なぜ巨人は「3割打者ゼロ」で優勝できたのか。元コーチが原野球の真髄を語る
2年連続でセ・リーグを制した巨人は、「3割打者ゼロ」でシーズンを終了することが濃厚だ。これは過去10年では、2011年の中日、2014年の巨人だけで、パ・リーグに関しては1球団もない。突出した成績を残した選手がいないながら、なぜ2位阪神と8.5ゲーム差など、他球団を圧倒できたのか? 「第二次」原政権下の2008年から2010年まで一軍バッテリーコーチを務めたプロ野球解説者の西山秀二氏に聞いた。

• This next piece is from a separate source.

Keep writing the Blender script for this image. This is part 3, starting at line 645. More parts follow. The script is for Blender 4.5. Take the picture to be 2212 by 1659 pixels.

2年連続リーグ優勝を果たし胴上げされる巨人・原辰徳監督 まず4年目の吉川(尚輝)が、ジャイアンツが固定できなかったセカンドで規定打席に到達できたのが大きい。打率.271は及第点を挙げられますし、11盗塁が示すように足もある。
そこに、育成出身で吉川と同じ4年目の松原(聖弥)も11盗塁と、持ち味である足を生かしてスタメンを勝ち取ったことで、攻撃のバリエーションが増えました。
シーズン中盤あたりから彼らが1、2番に固定され、3番・坂本(勇人)、4番・岡本(和真)、5番・丸(佳浩)のクリーンアップに、よりいい形でつなげるようになりました。吉川が出塁、盗塁で二塁まで進み、松原の進塁打でランナー三塁とチャンスをつくる。そしてクリーンアップで返す。「ヒット1本で1点」が取れるような打線になっています。
さらに、3年目の大城卓三がキャッチャーとして独り立ちできたことも大きかった。守備に関しては、小林(誠司)と炭谷(銀仁朗)が一枚も二枚も上手。そのため、ふたりよりバッティングがいい大城は、昨年はファーストで出る機会が多かった。今年はスタメンマスクを被る試合が増えたことによって、相手チームのピッチャーはジャイアンツ打線に気が抜けなくなりました。
バッティング面で弱いとされている小林や炭谷が8番に座ることによって、次の9番バッターはピッチャーになりますから、相手からすればひと息つけるわけです。それが、大城がキャッチャーとして試合に出ることで、「ここで嫌なバッターがきたな」と相手にイメージづけられる。いくら「3割打者ゼロ」といっても、攻撃面では昨年と同等、それ以上の力を誇っていると思っています。